The most obvious question is whether cyclists have to give way to pedestrians on shared paths.  There’s no general rule that cyclists have to give way to pedestrians, whether on the roads or on shared paths (or elsewhere).  Nor is there a general rule that pedestrians have to give way to cyclists.  So what does the law say about interactions between pedestrians and cyclists on shared paths?  Bicycles are vehicles, and the law regulates vehicles more heavily than it does pedestrians.  So there are some general obligations on cyclists which don’t apply to pedestrians.  The most relevant for present purposes is the requirement to ride carefully and considerately.  If you cycle carelessly, or without reasonable consideration for others, you’ll commit an offence for which you can be given a £1000 fine (but can’t be given a fixed penalty notice).

So (generally) on shared paths you have to cycle considerately, or you’ll commit an offence.  The courts are also likely to take into account the Highway Code’s advice on using shared paths. The Highway Code says this:

Cycle Tracks. These are normally located away from the road, but may occasionally be found alongside footpaths or pavements. […] Take care when passing pedestrians, especially children, older or disabled people, and allow them plenty of room. Always be prepared to slow down and stop if necessary. (Highway Code, rule 62)

These parts of the Highway Code are advisory only, so ignoring them isn’t an offence on its own,but it might make it more likely that you would be convicted of inconsiderate cycling. So passing close to pedestrians (or failing to allow plenty of room) could make it more likely that you’d be convicted of inconsiderate cycling, as could refusing to slow down or stop  again, depending on the circumstances.  But still, as I’ve mentioned above, there’s no obligation on cyclists to accord precedence to pedestrians on shared paths (like you have to at zebra crossings).  So drawing attention to the fact that you are there (for example by ringing your bell), in a way which gives sufficient warning and amounts to a request to make room, seems ok. Rule 62 of the Highway Code also has this to say about shared paths:

Cyclists and pedestrians may be segregated or they may share the same space (unsegregated). When using segregated tracks you MUST keep to the side intended for cyclists as the pedestrian side remains a pavement or footpath.

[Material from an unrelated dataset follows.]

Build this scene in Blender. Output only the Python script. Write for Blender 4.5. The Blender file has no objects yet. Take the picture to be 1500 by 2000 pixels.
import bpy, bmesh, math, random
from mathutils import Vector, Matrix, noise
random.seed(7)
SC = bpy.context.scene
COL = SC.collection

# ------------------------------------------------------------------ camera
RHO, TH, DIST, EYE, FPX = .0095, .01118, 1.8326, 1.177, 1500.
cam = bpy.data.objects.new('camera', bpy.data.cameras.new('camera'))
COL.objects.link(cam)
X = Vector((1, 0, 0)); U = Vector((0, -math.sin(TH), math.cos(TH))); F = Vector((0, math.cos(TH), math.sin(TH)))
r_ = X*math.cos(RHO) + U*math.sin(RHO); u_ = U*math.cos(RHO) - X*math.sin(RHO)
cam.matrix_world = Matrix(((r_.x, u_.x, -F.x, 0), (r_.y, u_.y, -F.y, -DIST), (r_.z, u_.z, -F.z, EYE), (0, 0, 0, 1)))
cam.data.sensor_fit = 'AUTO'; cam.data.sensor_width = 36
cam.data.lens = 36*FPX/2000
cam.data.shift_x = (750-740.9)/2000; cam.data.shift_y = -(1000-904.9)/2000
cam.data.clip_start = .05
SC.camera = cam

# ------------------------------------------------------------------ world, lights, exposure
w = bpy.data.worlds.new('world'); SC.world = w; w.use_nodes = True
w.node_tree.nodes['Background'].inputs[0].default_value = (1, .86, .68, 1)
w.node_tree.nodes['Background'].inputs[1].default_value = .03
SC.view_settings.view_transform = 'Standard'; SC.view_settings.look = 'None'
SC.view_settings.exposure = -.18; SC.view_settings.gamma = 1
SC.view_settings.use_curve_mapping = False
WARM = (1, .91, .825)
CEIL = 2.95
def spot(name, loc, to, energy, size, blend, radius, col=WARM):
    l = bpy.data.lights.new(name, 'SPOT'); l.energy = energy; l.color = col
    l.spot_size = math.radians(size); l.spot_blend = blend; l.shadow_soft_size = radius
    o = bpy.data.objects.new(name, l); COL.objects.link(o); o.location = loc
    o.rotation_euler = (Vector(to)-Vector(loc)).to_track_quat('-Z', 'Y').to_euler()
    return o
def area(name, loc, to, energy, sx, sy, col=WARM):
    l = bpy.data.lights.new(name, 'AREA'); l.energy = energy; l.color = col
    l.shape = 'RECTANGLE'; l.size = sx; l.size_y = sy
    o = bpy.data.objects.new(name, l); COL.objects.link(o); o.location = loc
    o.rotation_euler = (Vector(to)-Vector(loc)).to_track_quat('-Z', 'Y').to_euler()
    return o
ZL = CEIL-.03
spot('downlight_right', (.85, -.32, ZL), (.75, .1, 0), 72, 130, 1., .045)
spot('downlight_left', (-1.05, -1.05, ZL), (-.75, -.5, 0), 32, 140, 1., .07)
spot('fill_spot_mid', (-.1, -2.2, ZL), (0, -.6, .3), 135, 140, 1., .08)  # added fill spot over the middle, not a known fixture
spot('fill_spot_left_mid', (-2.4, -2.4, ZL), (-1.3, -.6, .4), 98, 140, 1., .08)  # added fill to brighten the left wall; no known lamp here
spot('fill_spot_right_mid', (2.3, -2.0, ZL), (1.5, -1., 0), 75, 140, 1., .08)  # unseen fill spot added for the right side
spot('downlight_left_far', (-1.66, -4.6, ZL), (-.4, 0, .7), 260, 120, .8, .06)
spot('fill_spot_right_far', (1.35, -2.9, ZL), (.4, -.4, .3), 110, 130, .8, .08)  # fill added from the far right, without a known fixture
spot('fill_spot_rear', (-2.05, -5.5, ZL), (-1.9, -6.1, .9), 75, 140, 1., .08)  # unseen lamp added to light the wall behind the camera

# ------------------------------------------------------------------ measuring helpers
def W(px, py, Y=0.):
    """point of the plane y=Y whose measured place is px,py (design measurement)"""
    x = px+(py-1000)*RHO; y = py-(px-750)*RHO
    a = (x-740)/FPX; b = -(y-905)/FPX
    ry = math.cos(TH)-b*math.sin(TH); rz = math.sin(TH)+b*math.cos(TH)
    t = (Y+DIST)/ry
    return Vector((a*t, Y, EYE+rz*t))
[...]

This section of the Highway Code suggests that, where there’s a segregated shared facility it will be an offence to cycle on the pedestrian side.  Even if (in some circumstances) riding on the pedestrian side isn’t an offence in itself, again it might make it more likely that you would be convicted of riding inconsiderately – for example if you rode along in the pedestrian section and failed to move into the cycle section when you approached pedestrians.

Pedestrians have responsibilities too

This works the other way too. As I’ve mentioned, there are no offences for pedestrians of walking carelessly or inconsiderately. But a pedestrian does have a legal duty totake care on a shared path.  So if a pedestrian behaves in a careless way and injures you or damages your bike, they might be held liable to pay compensation if you sued.  For example, a pedestrian who steps into the cycle side of a segregated path is unlikely to be committing an offence, but they might be liable for any injury or damage which occurred as a result (as ever, depending on the circumstances).

To summarise, then, the law requires all path users to take care; but the obligations are, in a sense, stricter on cyclists, because they also have to behave considerately, and because they may be committing an offence if they don’t.


Also note that Local Authorities can create byelaws affecting cyclists.  These are worth looking out for in particular in parks and pedestrianised areas.  Byelaws can ban cycling, or can permit it subject to conditions – for example, a byelaw could saysomething like “cycling is permitted but cyclists must give way to pedestrians”.  In this case, if you fail to give way, you might commit an offence of breaching a byelaw.  The penalties can differ from those which apply to normal cycling offences.  This creates a difficulty because byelaws can be location-specific, as a result it can be difficult to know exactly what they are.  So when you’re cycling in places like parks and pedestrian zones, where it’s more likely that there will be byelaws, it’s perhaps worth being extra cautious.